Book-Ending Technique

  1. Is it a still scene like a photograph or a movie that’s been playing in your head?  If it’s a movie move to step #2, it it’s a photograph step #9. 
  2. Identify the first scene in the movie that’s been playing in your head.  
  3. Identify the last scene in the movie, how you knew it was over.  This one can be a bit more challenging because your mind doesn’t know that it’s over yet, so just the last scene in the movie.
  4. Now add in the very last scene in the movie, before the credits roll, which is you sitting or standing, wherever you are right now, in this present moment. That means if you are currently reading this on your couch then that’s the last scene in the movie.
  5. Play the whole movie as detailed as possible in fast forward in your mind.
  6. Now play it backwards in black and white.
  7. Perfect.  Now play it forwards and change something, either the color of the shirt the other person was wearing, add glitter falling from the sky, or watch the whole thing in technicolor, like a disco from the 80s.
  8. Check in with yourself, how are you still feeling about what happened? Check into the memory again, and notice if there are any photographs images left from the movie that you feel an emotion about.  If there isn’t, good work, you’re done!  Enjoy a rumination free rest of your day.
  9. If there is still a photograph of an image, or if that is all there was to begin with, close your eyes and put the image in a picture frame so we can remember that it is just an image.  Then imagine painting it over with paint, watching the paint dry, it gets all wet looking but you an still see the image, next rip the image into big pieces, watch those pieces fall down, and then tape it all back together with colored tape, and finally tear the image into tiny little pieces and watch those tiny pieces blow away.
  10. Check in with yourself again, and notice how you feel.  Take a deep breath, you did great work!   

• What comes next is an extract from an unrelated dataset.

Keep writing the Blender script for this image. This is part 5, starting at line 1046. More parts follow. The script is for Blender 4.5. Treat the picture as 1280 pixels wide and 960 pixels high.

For those who have worked with me, you know that I always try to teach my clients how to use this technique, it is empowering to remind ourselves that we are so much more than our minds.  Even just exercising the ability to slow down or speed up a memory is such an important tool to use when training the mind.  What I have seen in myself as well as others, the more that we train our minds to do the Book-Ending technique, the faster and more natural it becomes. 

I would love to know if this is helpful for you and what worked best for your mind!